When The Sun Comes Out

On the occasion of World Pride in Toronto, Queer Innovative Theatre has brought Leslie Uyeda’s recent opera When The Sun Comes Out to Toronto for two performances at the intimate Ernest Balmer Studio.

If you’ve read about it you’ve probably heard about it’s gay-themed libretto by Rachel Rose. It’s conventionally operatic in making a love triangle the reason for passionate singing.
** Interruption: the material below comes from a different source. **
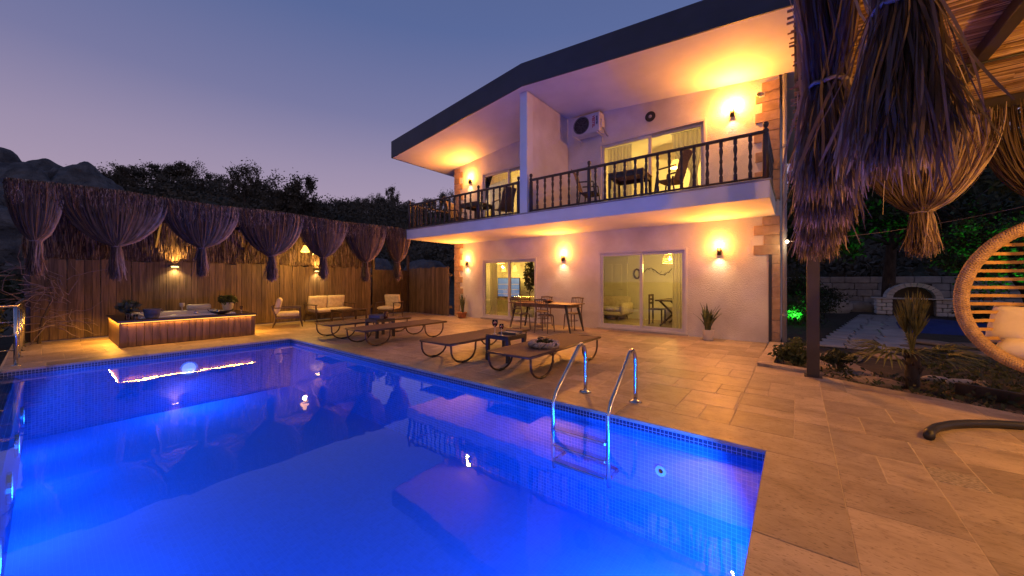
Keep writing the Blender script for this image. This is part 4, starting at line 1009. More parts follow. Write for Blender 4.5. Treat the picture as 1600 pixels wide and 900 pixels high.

What they couldn’t really tell you was what it sounds like. I’ve seen many of the recent operas presented in the GTA. Many seem to get caught in the same predicament that music seemed to find itself in for much of the 20th Century, exploring various procedures for making interesting sounds, ways to be new & original, all the while forgetting how to give singers something singable and/ or tuneful.

Composer Leslie Uyeda

Ah but Uyeda doesn’t have this problem: the one that made some 20th Century composers the equivalent of box office poison. No, Uyeda writes in an attractive idiom highly conducive to voices accompanied by piano, a language reminding me of a loud Debussy, often employing glissandi, occasional clusters, open fifths, and pentatonic harmonies. While I like Pelléas et Mélisande (and it’s on my mind because I heard it just last week), it’s a rarefied story in an artificial atmosphere. Uyeda’s voices are big and unambiguously committed to their feelings. At times there are pounding ostinato and big lush climaxes, at other moments something more spare & ambiguous, especially at the end, when we’re not offered an easy resolution to the plot.
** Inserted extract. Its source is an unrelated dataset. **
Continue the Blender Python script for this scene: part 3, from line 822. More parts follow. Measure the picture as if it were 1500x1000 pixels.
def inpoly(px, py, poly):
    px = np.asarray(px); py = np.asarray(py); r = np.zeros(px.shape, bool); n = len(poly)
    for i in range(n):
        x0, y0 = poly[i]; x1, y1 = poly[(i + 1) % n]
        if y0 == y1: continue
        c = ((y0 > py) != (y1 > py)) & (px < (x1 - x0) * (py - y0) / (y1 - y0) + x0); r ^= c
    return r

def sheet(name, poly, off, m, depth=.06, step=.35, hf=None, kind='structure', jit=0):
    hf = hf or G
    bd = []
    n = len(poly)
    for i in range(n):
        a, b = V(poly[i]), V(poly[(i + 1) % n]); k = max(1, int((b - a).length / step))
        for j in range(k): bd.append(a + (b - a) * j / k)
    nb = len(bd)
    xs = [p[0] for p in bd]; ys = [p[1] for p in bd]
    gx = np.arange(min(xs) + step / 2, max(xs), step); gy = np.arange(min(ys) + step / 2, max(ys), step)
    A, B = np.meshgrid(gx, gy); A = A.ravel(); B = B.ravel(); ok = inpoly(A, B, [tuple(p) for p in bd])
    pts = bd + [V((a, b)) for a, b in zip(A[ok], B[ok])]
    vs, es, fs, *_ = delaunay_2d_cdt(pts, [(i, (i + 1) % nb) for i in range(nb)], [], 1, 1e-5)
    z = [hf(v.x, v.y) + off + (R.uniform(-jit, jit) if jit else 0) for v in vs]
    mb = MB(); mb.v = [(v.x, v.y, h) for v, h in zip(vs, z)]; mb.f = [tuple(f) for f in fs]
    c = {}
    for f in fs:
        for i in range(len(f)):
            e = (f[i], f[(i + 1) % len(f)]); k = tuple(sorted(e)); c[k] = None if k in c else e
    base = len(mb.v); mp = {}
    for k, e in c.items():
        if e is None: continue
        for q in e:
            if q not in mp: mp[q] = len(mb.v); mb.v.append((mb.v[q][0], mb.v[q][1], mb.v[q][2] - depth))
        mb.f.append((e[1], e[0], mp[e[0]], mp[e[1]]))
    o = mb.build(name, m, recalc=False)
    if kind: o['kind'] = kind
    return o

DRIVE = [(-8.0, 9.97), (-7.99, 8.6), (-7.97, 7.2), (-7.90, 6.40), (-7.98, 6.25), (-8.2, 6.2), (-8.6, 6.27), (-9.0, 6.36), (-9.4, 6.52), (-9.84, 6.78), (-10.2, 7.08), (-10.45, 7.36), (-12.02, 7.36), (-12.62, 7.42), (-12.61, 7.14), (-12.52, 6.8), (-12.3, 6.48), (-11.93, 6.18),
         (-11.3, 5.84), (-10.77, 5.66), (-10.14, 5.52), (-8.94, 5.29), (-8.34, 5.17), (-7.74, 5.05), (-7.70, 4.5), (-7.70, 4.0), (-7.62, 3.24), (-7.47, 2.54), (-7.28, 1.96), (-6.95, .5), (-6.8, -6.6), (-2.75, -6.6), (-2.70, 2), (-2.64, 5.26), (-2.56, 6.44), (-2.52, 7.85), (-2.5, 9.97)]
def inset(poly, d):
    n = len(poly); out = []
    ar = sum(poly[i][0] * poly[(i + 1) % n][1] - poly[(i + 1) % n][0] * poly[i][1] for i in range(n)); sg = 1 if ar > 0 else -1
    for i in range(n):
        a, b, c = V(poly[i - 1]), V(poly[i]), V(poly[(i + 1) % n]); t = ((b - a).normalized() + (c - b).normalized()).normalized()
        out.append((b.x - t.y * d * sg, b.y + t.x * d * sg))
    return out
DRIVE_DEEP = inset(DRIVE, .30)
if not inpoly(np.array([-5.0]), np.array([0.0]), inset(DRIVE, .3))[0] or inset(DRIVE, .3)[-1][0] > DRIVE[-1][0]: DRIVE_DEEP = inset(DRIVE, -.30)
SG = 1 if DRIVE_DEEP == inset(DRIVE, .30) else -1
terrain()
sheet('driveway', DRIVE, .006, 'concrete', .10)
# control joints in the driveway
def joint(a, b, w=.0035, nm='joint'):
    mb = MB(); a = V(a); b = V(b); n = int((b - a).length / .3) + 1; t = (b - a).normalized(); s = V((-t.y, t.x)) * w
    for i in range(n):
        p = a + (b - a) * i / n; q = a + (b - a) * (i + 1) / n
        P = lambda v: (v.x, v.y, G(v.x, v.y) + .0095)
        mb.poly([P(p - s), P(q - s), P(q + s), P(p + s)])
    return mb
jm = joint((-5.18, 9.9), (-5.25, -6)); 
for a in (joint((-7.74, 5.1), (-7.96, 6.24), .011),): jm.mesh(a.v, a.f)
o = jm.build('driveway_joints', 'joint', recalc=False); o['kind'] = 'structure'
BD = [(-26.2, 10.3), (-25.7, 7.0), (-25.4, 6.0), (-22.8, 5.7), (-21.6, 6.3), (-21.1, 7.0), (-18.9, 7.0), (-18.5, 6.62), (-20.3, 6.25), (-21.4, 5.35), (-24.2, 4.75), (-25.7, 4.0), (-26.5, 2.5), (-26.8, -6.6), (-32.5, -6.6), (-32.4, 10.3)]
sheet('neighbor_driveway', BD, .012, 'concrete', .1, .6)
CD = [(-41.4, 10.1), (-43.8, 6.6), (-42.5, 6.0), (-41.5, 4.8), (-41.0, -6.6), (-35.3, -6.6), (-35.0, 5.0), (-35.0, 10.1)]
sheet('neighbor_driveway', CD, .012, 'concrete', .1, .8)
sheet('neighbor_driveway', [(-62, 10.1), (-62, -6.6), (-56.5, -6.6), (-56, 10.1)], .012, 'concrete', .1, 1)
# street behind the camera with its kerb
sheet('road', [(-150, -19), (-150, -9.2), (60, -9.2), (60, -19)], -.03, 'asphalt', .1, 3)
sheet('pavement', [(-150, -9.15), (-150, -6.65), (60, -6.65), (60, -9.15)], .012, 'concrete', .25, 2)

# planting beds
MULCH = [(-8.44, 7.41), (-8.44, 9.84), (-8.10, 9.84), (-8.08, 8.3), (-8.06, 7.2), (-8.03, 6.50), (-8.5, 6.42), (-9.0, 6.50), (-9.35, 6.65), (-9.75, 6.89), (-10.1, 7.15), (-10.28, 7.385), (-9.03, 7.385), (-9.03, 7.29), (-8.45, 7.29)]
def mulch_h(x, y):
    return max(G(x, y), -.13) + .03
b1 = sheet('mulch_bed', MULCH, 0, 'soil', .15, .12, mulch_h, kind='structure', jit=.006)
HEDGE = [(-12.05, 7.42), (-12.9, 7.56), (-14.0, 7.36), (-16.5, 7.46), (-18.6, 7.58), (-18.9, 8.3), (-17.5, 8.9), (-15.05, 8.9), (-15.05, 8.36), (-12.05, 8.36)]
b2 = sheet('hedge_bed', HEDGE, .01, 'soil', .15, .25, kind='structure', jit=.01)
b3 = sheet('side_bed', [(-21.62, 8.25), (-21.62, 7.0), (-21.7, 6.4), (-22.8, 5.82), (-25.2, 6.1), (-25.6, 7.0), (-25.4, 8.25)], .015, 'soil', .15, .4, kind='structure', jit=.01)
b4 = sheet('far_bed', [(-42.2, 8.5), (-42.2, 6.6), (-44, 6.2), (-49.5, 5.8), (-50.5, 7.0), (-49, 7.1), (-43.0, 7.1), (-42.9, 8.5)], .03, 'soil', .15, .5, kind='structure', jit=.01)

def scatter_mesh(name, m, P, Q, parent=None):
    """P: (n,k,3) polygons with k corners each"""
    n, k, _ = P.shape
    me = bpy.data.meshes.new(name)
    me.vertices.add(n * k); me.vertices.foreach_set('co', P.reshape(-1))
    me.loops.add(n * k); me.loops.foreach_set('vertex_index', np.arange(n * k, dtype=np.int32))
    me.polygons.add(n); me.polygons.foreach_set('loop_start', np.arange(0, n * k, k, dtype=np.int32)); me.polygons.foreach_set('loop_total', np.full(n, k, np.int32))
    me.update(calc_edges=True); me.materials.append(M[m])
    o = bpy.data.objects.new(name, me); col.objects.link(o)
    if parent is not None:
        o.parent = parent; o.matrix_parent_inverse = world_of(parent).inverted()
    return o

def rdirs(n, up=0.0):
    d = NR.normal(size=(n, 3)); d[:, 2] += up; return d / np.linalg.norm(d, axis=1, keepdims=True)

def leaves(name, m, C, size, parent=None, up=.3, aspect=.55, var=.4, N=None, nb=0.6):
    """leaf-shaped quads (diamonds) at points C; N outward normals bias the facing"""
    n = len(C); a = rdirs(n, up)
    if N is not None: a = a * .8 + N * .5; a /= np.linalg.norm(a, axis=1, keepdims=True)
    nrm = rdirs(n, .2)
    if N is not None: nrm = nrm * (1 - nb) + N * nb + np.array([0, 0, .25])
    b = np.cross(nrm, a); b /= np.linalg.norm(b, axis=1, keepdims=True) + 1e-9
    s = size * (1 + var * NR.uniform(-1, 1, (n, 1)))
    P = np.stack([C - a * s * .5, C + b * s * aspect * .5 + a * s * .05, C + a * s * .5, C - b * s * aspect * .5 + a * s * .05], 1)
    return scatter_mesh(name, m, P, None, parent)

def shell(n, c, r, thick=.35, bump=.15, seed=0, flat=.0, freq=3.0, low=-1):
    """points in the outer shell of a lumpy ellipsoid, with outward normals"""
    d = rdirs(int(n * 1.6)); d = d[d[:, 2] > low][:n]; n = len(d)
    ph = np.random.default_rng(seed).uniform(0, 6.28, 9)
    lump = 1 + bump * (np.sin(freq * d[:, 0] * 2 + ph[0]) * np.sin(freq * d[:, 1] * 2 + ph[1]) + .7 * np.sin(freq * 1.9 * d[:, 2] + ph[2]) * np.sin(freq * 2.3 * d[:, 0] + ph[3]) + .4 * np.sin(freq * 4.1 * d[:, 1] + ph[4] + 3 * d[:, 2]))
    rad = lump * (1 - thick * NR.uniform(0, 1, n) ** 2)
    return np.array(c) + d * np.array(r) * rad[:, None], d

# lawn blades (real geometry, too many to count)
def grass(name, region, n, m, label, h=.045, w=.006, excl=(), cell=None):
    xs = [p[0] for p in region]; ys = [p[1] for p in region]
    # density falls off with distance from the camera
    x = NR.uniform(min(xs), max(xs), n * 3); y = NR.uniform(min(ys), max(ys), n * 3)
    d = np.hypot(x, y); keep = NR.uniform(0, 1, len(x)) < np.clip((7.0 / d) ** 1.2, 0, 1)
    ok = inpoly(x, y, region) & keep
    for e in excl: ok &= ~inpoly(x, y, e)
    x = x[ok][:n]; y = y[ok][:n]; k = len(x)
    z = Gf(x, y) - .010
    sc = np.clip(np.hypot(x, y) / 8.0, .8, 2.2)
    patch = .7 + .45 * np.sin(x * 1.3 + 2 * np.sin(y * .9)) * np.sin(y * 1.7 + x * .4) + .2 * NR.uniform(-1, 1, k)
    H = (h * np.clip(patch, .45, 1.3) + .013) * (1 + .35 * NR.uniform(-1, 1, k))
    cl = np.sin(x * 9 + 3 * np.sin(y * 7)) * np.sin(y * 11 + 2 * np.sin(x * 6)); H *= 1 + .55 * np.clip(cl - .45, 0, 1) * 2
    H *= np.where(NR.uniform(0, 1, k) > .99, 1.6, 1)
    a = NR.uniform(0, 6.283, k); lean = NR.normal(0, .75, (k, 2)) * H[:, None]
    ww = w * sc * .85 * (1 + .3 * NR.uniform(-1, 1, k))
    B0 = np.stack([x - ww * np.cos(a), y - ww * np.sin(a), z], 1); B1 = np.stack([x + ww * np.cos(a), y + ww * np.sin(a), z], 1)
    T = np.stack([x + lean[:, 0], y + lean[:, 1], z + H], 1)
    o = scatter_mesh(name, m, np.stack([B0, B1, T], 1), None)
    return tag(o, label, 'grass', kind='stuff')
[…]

I need to say, too, that there are a few places that are so beautiful I didn’t want them to end, fabulous moments when I was overwhelmed by passionate female voices. Imagine the Flower Duet from Lakme but naked in a hot tub. Got that image? It doesn’t really give you what you need, because to really grasp it you’d have to hear Teiya Kasahara and Stephanie Yelovich singing forte at the top of their range in a small room. Kasahara’s singing is among the most impressive vocalism I’ve heard in a great long while, the first 15 minutes or so being a ferocious bit of dramatic coloratura. The role is a huge sing, yet I saw no evidence of fatigue, possibly because of her commitment to the portrayal.
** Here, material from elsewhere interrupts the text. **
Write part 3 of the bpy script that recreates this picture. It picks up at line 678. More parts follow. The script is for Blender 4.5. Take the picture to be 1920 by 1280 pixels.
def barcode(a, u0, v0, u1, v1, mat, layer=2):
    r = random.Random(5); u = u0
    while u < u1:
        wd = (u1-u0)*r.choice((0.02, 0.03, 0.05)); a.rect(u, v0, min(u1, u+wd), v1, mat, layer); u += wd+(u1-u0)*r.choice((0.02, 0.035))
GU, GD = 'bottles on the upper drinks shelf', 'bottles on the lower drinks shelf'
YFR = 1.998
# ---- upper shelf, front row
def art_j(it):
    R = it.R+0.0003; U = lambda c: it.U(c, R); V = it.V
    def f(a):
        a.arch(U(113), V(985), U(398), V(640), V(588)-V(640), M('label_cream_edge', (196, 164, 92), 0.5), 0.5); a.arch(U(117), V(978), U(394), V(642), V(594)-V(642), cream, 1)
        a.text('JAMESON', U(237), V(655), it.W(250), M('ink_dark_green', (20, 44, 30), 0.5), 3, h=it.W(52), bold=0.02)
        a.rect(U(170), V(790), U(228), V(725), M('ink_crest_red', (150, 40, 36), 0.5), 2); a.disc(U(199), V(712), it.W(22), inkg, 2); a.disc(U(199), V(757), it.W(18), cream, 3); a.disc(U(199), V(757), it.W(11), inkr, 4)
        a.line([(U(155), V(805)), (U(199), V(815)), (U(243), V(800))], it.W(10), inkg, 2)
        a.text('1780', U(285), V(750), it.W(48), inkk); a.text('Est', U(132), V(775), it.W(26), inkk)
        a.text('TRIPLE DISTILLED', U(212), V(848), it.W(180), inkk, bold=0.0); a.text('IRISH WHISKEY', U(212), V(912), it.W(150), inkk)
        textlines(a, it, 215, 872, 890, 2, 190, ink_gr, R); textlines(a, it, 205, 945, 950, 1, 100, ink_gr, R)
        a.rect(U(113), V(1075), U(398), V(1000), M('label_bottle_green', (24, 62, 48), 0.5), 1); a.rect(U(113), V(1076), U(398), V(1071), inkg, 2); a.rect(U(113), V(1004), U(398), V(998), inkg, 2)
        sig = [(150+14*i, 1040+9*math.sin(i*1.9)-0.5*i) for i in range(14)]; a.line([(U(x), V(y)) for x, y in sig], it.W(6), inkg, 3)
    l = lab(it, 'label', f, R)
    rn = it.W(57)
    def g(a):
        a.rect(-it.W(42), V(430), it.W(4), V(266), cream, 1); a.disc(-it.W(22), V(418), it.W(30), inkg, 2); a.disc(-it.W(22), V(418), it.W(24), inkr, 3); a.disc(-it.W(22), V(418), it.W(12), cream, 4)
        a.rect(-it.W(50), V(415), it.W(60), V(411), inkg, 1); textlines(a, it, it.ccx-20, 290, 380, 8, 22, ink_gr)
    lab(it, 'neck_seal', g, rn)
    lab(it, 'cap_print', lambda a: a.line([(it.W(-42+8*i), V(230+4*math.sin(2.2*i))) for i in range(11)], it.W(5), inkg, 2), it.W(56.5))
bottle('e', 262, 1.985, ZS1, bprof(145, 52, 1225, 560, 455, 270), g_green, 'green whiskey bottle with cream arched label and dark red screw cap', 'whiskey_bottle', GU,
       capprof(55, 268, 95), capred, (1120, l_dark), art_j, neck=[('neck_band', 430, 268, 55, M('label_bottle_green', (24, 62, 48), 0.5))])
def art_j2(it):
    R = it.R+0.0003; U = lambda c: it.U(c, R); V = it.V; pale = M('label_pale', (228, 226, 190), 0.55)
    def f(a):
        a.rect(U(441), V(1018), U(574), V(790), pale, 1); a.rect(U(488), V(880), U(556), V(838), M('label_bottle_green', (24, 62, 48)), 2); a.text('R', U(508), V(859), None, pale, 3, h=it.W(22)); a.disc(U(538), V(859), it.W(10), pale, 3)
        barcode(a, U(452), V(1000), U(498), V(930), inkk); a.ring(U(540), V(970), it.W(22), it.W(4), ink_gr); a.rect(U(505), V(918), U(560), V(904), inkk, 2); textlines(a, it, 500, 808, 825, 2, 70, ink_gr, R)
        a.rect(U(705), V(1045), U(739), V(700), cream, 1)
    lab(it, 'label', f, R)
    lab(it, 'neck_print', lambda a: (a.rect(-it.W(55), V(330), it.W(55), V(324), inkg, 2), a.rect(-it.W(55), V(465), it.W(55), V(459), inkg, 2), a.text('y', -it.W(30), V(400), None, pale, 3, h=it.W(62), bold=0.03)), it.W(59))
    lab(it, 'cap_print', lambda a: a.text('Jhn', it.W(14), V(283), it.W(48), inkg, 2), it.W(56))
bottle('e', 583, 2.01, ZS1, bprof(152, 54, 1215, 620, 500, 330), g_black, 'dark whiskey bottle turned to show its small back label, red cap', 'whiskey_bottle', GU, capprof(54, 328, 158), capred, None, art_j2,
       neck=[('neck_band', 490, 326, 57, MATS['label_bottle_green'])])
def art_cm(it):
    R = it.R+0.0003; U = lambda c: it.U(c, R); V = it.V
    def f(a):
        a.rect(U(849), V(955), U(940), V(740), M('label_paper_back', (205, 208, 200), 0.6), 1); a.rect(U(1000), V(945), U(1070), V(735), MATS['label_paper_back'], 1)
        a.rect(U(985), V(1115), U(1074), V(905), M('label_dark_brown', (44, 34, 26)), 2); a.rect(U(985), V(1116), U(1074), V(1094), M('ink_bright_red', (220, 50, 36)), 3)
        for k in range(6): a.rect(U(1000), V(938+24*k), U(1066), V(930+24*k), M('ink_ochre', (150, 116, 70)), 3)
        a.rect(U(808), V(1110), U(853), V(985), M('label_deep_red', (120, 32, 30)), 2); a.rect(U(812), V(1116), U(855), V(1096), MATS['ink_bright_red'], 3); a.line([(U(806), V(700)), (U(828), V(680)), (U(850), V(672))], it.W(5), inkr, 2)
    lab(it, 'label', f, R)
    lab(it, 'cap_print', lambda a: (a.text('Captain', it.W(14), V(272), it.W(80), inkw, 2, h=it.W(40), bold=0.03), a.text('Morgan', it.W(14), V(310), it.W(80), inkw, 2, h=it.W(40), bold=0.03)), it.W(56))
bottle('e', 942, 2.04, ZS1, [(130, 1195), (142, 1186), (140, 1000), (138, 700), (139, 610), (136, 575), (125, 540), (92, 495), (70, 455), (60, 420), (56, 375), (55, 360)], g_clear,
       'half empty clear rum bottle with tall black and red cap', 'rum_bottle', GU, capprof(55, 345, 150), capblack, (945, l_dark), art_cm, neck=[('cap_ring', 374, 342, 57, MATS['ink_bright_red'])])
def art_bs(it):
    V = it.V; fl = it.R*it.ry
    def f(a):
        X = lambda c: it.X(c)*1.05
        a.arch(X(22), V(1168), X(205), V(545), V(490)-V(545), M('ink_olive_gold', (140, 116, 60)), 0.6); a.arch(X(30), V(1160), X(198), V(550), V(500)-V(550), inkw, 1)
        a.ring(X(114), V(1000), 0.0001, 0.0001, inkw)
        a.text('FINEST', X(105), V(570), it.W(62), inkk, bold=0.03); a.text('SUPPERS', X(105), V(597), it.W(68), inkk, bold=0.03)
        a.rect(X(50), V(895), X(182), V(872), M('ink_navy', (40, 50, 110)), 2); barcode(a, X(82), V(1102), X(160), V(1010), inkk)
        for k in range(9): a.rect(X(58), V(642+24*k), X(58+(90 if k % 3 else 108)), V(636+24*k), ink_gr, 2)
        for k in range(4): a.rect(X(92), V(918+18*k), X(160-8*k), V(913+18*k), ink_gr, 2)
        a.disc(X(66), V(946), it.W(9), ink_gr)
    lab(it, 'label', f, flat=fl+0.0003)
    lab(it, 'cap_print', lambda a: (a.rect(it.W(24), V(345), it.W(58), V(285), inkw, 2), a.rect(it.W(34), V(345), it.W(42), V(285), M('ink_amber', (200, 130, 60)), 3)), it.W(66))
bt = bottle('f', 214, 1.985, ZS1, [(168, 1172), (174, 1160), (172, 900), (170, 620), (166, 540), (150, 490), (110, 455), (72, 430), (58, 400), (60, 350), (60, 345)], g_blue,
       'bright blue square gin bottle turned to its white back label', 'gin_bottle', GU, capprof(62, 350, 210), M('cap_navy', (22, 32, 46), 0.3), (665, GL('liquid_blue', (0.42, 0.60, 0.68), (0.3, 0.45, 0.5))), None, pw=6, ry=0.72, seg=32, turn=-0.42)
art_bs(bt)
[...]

Left to right: Music Director Maika’i Nash, Keith Lam, Stephanie Yelovich, Teiya Kasahara

When Keith Lam appeared my first impression was that his role was a kind of arbitrary cog in the machinery of the plot, an abstraction rather than a real person; but that’s because he was forced into the heat of the love triangle with almost nothing as a transition. He arrives like the angel of death, every bit as welcome. Yet he accomplishes a miracle in short order, clearly winning our sympathy, after having scared the pants off of most of us.

I didn’t see where it was going to go, didn’t expect the openness of the ending, both dramatically and musically. While there are those who demand that music be part of the historical unfolding of the next big musicological thing, that’s not relevant. Uyeda gives us the right music for the story. It’s a tight little melodrama –a word I use affectionately meaning no disrespect—requiring very specialized music. There’s also a little room for reflection, moments for each character to pull back from their ferocious account of the story, to truly get inside their feelings. But whenever there are two or three singers singing the story is urgent with a sense that the characters have no escape from their world.

Hair-raising.

I believe Music Director Maika’i Nash gave a fabulous account of the score, feeling solidly in control, and making me like the music without hesitation. When I think of opera composers, the best of them –Mozart, Rossini, Verdi or Puccini—never lose sight of their mission to create a singable melody, something Uyeda often gives us. The story—especially the moments of physical passion– is told through the music. It’s some of the sexiest music I’ve ever heard.

I hope there will be a recording available.